I remember sending out pictures of myself on a blue-and-orange grad announcement with the University of Florida’s mascot, an alligator, stamped in the bottom right.
Upon graduation, I sent them out to close relatives, my parents’ friends and distant family members—anyone with endless generosity and deep enough pockets to cough up a check to fund what I hoped would be my textbooks and school supplies (but really ended up supplementing the cover charge for getting into bars in Midtown and catching the latest movie release at the local AMC—sorry, Mom and Dad).
Times have changed though (this, we know), and now college-decision reveal videos are Generation Z’s answer to the grand grad announcement, according to The Cut. These videos are typically flashy, always tech-savvy (“How do they get the font to overlay on the video?!” —me, sounding way older than I actually am) and also gut-wrenchingly hard to watch if you haven’t been following the person’s process all along. And it’s become somewhat of a young Vlogger staple to post one (or both) of the two types of decision reveals: a “here’s where I decided to go!” video or a “decision reaction” video that shows the real-time response to opening up their admissions emails.
Justin Chae’s “College Decision Reactions” makes me feel like an underachiever (Princeton, Yale and Columbia are among his prospective schools). Sukaina Attar’s “COLLEGE DECISION REVEAL 2019!” employs cupcakes (a common technique with college-decision reveals, which feels only slightly more elevated than gender-reveal lasagna) to show viewers her future school choice, and KayleeInADay goes over the 17 (!) different schools she applied to.
Overall, it gives me a sense of dread, reminiscent of the feeling of not knowing what to expect from a decision letter. I feel a pit in my stomach as I watch Justin open his Stanford letter and get denied, or KayleeInADay sign into her Northwestern account and get rejected.
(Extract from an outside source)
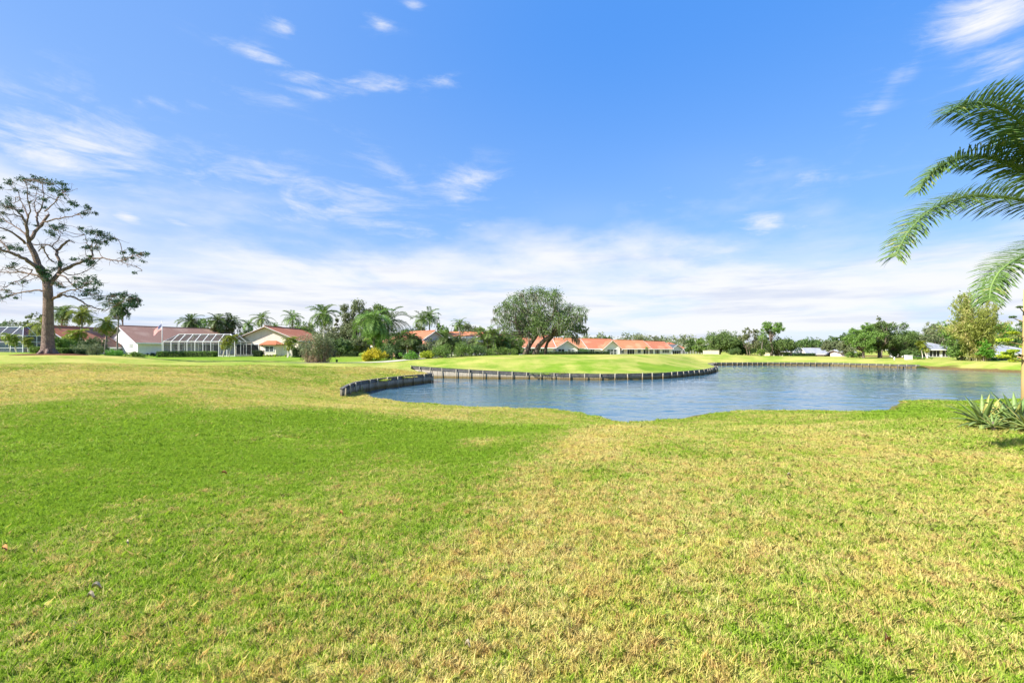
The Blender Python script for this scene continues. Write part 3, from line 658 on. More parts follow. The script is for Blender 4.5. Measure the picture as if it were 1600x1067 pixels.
# ------------------------------------------------------------------ the big sparse pine at the left
def pine():
    D0=45.0; rg=np.random.default_rng(3); bx=X(75,D0); bz=gz(bx,D0)
    root=thing('pine_tree','tall bare-limbed pine with sparse dark needle clumps in a mulch ring','pine tree',(bx,D0,bz))
    def wp(Xz,Yz,dd): 
        px=Xz/3.556; py=260+Yz/3.556; D=D0+dd; return np.array([X(px,D)-bx,D-D0,ZZ(py,D)-bz])
    tb=MB()
    tr=[wp(266,1046,0),wp(266,1010,0),wp(266,950,0),wp(267,850,0),wp(268,760,0),wp(266,690,0),wp(262,640,0)]; tr[0][2]=-.3
    tb.tube(tr,[.68,.52,.45,.41,.38,.365,.35],16)
    k=MB()
    for a in np.linspace(0,6.28,8)[:-1]:
        c,s=math.cos(a),math.sin(a); k.tube([(tr[0][0]+c*.3,s*.3,.55),(tr[0][0]+c*.62,s*.62,.12),(tr[0][0]+c*1.0,s*1.0,-.12)],[.22,.17,.06],7)
    tb.add(k.v,k.f)
    B=[ # points, depth start/end, radius start/end (m)
     ([(262,650),(235,590),(205,525),(180,470),(162,425)],0,-.5,.36,.26),
     ([(162,425),(150,375),(145,330),(128,285),(100,250),(60,230),(20,222)],-.5,-2,.2,.03),
     ([(165,410),(185,380),(215,340),(248,305),(272,268)],-.5,.6,.2,.13),
     ([(215,340),(205,300),(205,275),(228,235),(243,190),(240,130),(232,90)],.2,1.5,.12,.025),
     ([(243,190),(280,170),(310,190),(350,150),(365,130)],1,2.5,.06,.015),
     ([(225,320),(280,300),(330,288),(400,278),(470,258),(515,262)],.3,-2,.1,.02),
     ([(248,250),(300,205),(335,160),(345,110)],.8,-1.5,.07,.02),
     ([(145,330),(155,270),(120,210),(105,150),(70,95)],-.5,1.5,.09,.02),
     ([(150,300),(170,250),(150,180),(150,100),(130,75)],-.3,-2,.08,.02),
     ([(205,290),(190,230),(200,160),(215,80)],.2,3,.07,.015),
     ([(128,285),(80,270),(30,262),(-20,250)],-.9,-3,.08,.02),
     ([(150,385),(110,350),(60,320),(0,285),(-40,270)],-.6,2,.1,.03),
     ([(140,430),(105,392),(50,358),(0,340),(-60,310)],-.3,-2.5,.14,.05),
     ([(245,610),(215,572),(170,535),(120,505),(60,483),(0,463),(-70,430)],0,-2.5,.27,.1),
     ([(60,483),(30,440),(-10,400),(-50,370)],-1.4,1,.1,.03),
     ([(230,620),(190,600),(140,590),(80,590),(0,590),(-50,600)],0,2.5,.12,.04),
     ([(180,575),(140,560),(90,580),(20,560)],0,-2,.06,.02),
     ([(180,575),(140,620),(80,640),(30,670),(5,690)],0,-1.5,.06,.02),
     ([(245,690),(210,688),(150,695),(90,706),(40,722),(0,732),(-60,740)],0,2,.11,.04),
     ([(275,660),(300,625),(345,580),(400,550),(460,528),(508,502)],0,1.5,.26,.12),
     ([(508,502),(515,480),(500,455),(480,420),(470,380)],1.5,2.5,.1,.02),
     ([(505,470),(530,440),(560,420),(600,410),(640,400)],1.7,3.5,.07,.02),
     ([(500,455),(520,410),(540,380)],1.8,.5,.06,.015),
     ([(490,515),(540,510),(590,512),(640,526),(690,524),(730,500),(770,492),(805,486)],1.3,-1,.1,.015),
     ([(670,525),(710,545),(760,556)],.3,-.5,.04,.008),
     ([(700,522),(690,500),(680,480)],.2,0,.03,.01),
     ([(330,590),(335,545),(318,500),(313,465)],.4,1,.19,.15),
     ([(313,468),(345,440),(388,410)],1,1.2,.15,.11),
     ([(313,468),(280,440),(230,433),(190,436)],1,0,.08,.05),
     ([(290,445),(330,405),(335,370),(300,350)],.8,2,.06,.02),
     ([(300,530),(275,520),(250,480),(240,448)],.3,-.8,.09,.06),
     ([(215,470),(250,440),(290,430)],-.2,-1,.06,.02),
     ([(340,585),(390,605),(440,600),(490,575),(530,545)],.3,2.5,.07,.02),
     ([(320,600),(360,610),(400,655),(450,660),(500,640),(550,650)],0,-2.5,.1,.02),
     ([(400,655),(440,690),(500,700),(560,720),(640,720),(700,715)],-1.2,1,.07,.015),
     ([(290,740),(330,712),(380,690),(430,685),(480,655)],0,-2,.13,.03),
     ([(295,735),(340,715),(390,722),(440,742),(490,770),(540,790),(590,800)],0,2,.13,.05),
     ([(440,742),(480,735),(540,735),(600,745)],1,2,.05,.015),
     ([(590,800),(650,770),(700,745),(760,730)],2,1,.05,.015),
     ([(235,600),(200,620),(140,640),(120,650)],0,-2,.05,.015),
     ([(300,620),(330,650),(350,660)],0,-2,.05,.02)]
    nodes=[]
    for P2,d0,d1,r0,r1 in B:
        n=len(P2); pts=[wp(p[0],p[1],d0+(d1-d0)*i/(n-1)) for i,p in enumerate(P2)]
        # smooth + slight crook
        t=np.arange(n); tt=np.linspace(0,n-1,n*3-2); A_=np.array(pts); sm=np.stack([np.interp(tt,t,A_[:,i]) for i in range(3)],1)
        sm2=sm.copy(); sm2[1:-1]=(sm[:-2]+2*sm[1:-1]+sm[2:])/4; sm2[1:-1]+=rg.normal(0,.035,(len(sm2)-2,3))
        tb.tube(sm2,list(np.linspace(r0*.8,r1*.75,len(sm2))*rg.uniform(.92,1.1,len(sm2))),8)
        for q,f in zip(sm2,np.linspace(0,1,len(sm2))): nodes.append((q,r0+(r1-r0)*f,f))
        for _ in range(int(len(sm2)*.9)):
            q=sm2[rg.integers(len(sm2)//3,len(sm2))]; e=q+rnd_unit(rg,1)[0]*np.array([1,1,.8])*rg.uniform(.5,1.3); tb.tube(curve(q,e,.16,rg,5),[.022,.018,.014,.01,.005],4,cap=False)
    CL=[(60,88,24),(42,95,14),(120,70,28),(150,78,22),(210,68,30),(250,85,36),(285,92,26),(340,92,22),(370,125,20),(0,115,14),(90,135,14),(280,130,24),(240,185,20),(350,160,20),(40,185,22),(30,215,36),(60,225,26),(-30,200,30),
        (150,150,16),(190,120,18),(310,140,16),(400,205,24),(425,222,14),(485,228,26),(470,262,14),(525,260,14),(345,245,14),(372,240,12),(290,340,34),(330,345,34),(270,365,22),(350,330,18),(300,382,20),(85,450,34),(55,448,18),(110,462,14),(20,395,10),
        (455,345,20),(500,365,30),(545,368,36),(590,385,36),(625,400,30),(575,425,30),(525,420,36),(490,450,24),(540,455,22),(465,450,10),(680,478,14),(725,465,20),(745,480,18),(790,485,26),(815,482,12),(700,512,18),(735,508,16),(798,530,6),(748,592,7),
        (410,517,20),(495,538,32),(520,530,24),(470,525,20),(80,548,22),(60,560,14),(130,640,16),(35,690,18),(60,650,10),(330,540,26),(300,570,22),(235,590,22),(265,620,22),(215,560,12),(500,615,44),(540,650,34),(480,650,36),(430,625,20),(430,660,20),(530,690,30),(490,690,26),
        (330,655,24),(345,670,16),(10,722,16),(85,730,10),(45,720,8),(-40,730,30),(475,720,26),(560,735,30),(600,735,24),(635,715,34),(690,712,34),(740,722,26),(770,765,16),(720,755,26),(590,770,18),(650,750,22),(700,770,14),(-30,460,40),(-60,330,40),(-50,590,30),(0,300,16),(20,260,14),(120,250,12),(250,230,12),(200,330,8),(160,200,10)]
    NP=np.array([n[0] for n in nodes]); NF=np.array([n[2] for n in nodes]); qs=[];vr=[]
    for cx,cy,rr in CL:
        # attach to the closest limb as seen, use its depth
        w0=wp(cx,cy,0); d=np.hypot(NP[:,0]-w0[0],NP[:,2]-w0[2])-NF*.5; j=int(np.argmin(d)); dd=NP[j][1]+rg.normal(0,.5)
        c=wp(cx,cy,dd); r=rr/3.556*D0/F*.92
        tb.tube(curve(NP[j],c,.12,rg,5),[.035,.03,.022,.016,.01],5,cap=False)
        ns=max(3,int(rr/2.7)); 
        for s in range(ns):
            o=c+rnd_unit(rg,1)[0]*r*rg.uniform(.3,1.0)*np.array([1,1,.7]); tb.tube([c*.6+o*.4-np.array([0,0,.02]),o],[.014,.006],4,cap=False)
            m=17; P=o+rg.normal(size=(m,3))*np.array([.12,.12,.075])*(1 if rr>12 else .8)
            qs.append(leaf_faces(P,.17,rg,.4,.2)); vr.append(np.clip(rg.random()*.6+rg.random(m)*.4,0,1))
    # mossy ferny growth at the fork
    for cx,cy,rr in [(240,600,26),(262,585,20),(225,570,16),(255,635,20),(275,600,18),(145,315,14),(238,450,8),(500,500,9)]:
        c=wp(cx,cy,-.2); m=rr*8; P=c+rg.normal(size=(m,3))*rr/3.556*D0/F*.45; qs.append(leaf_faces(P,.16,rg,.4,.2)); vr.append(rg.uniform(.85,1,m))
    tb.build('trunk',M['bark_pine'],root,True); link('crown',poly_mesh('crown',np.concatenate(qs),np.concatenate(vr)),M['pine_leaf'],root)
    mm=MB(); K=28; ringsM=[(0,.10),(.9,.09),(1.7,.06),(2.4,.0),(2.7,-.12)]
    vs=[];fs=[]
    for i,(r,h) in enumerate(ringsM):
        for a in range(K):
            t=2*math.pi*a/K; q=r*(1+.12*math.sin(3*t+1))*(1.25 if i>1 else 1); xx=bx+q*math.cos(t)+.2; yy=D0+q*math.sin(t)*.9; vs.append((xx,yy,gz(xx,yy)+h+.03*math.sin(5*t+i)))
    for i in range(len(ringsM)-1):
        for a in range(K): fs.append((i*K+a,i*K+(a+1)%K,(i+1)*K+(a+1)%K,(i+1)*K+a))
    mm.add(vs,fs); mm.add(vs[:K],[tuple(range(K))]); tag(mm.build('mulch_bed',M['mulch'],None,True),'ring of reddish brown mulch round the foot of the tall pine','mulch bed')
pine()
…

For those watching who want to prep themselves for the same moment in their future, it may be a source of comfort to see that, no, getting denied from your top school is not the end of the world as you know it. But for those like me, just an innocent bystander to the entire (very personal) process of seeing where someone got accepted to college, it can feel like it’s lifting the curtain on something very intimate that I just happened to stumble across.
Whatever the case, the videos are often very positive and take something as heavy as rejection and make it a lesson in unfailing optimism (“OK. I got rejected…and that is OK!” the soft-spoken KayleeInADay remarks).
And that, my friends, is the real takeaway. (Trust: You won’t get that same uplifting feeling from a blue-and-pink lasagna, we can guarantee it.)